Mahsuda Snaith on the ‘write’ way to get started


BOOK SMART: Mahsuda Snaith
BOOK SMART: Mahsuda Snaith

THE lockdown is giving many a chance to write and there is help on hand from successful writers giving free advice to aspiring authors.

Mahsuda Snaith has written the novels The Things We Thought We Knew and How To Find Home, along with writing short stories and leading creative workshops. The award-winning author is using that knowledge to offer a free writing course on YouTube.

Eastern Eye’s Mita Mistry caught up with Snaith to find out more.

What made you want to offer a free writing course?
I’d been thinking about creating some YouTube writing workshops for a while as I’ve taught creative writing for many years and thought it would be great to put up advice somewhere that was free and accessible to everybody. Then lockdown came and I thought if anyone is interested in writing and needs accessible writing workshops it’s now! I waited for a break in my diary and dedicated it to making videos with the idea of just seeing how it went. They have been received positively, so I am trying to put up new workshops regularly.
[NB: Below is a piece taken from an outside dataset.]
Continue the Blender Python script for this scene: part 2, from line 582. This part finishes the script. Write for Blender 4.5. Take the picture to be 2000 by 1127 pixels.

Tell us about the course that you offer?
My free writing course has a series of very short workshops. They’re short, so that even if you’ve only got five minutes, you’ll hopefully get something useful out of it. Each workshop has a different focus – finding ideas and plotting a novel for example, and gives three quick tips on how to develop in that area. Because they’re short, viewers could also watch a few in a row and in any order. It’s completely flexible.

What is your top tip for aspiring writers to get started?
We often think our differences are weaknesses, but with writing I think it’s your strength. Being able to see the world from a different perspective brings uniqueness to your writing that no one else can replicate. Rather than run away from it, look at your differences and see how you can use them in a story. Also, make sure you find time for writing. It’s a difficult thing to do, but without writing time, you’ll find it hard to develop and grow in a way that satisfies you.

What is it that got you started as a writer?
I’m one of those annoying people who knew I wanted to be a writer since I was eight years old. I was a shy, isolated kid who loved stories and when I started writing my own, I found that a whole new world opened up for me. Once I started writing, I just couldn’t stop. Writing has really been a life passion for me.

What tip would you give those experiencing a writer’s block?
I have done a workshop on writer’s block, but the main thing I’d say is keep working on something. This won’t be the bit you’re stuck on, but anything writing related – a short story, poem, journal or simply another part of the thing you’re working on – it will keep the cogs moving. Sometimes your brain just needs a break from trying to figure something out, so don’t be too hard on yourself if you get stuck. You might find that the answer comes to you when you are not so focused on the task and, probably, when you least expect it.

What is it that inspires you as a writer?
People primarily, I’ve noticed that I’m particularly inspired by the people who we don’t usually hear from. I get drawn to the unheard voices of our society and unsung heroes, which at the moment are all the amazing people keeping this country functioning. NHS staff, careworkers, cleaning staff, refuse collectors, supermarket workers, delivery drivers and many more; we don’t usually get to hear many of these people’s stories. Hopefully, this will change during lockdown and it might even be an area I delve into myself if I find the right story.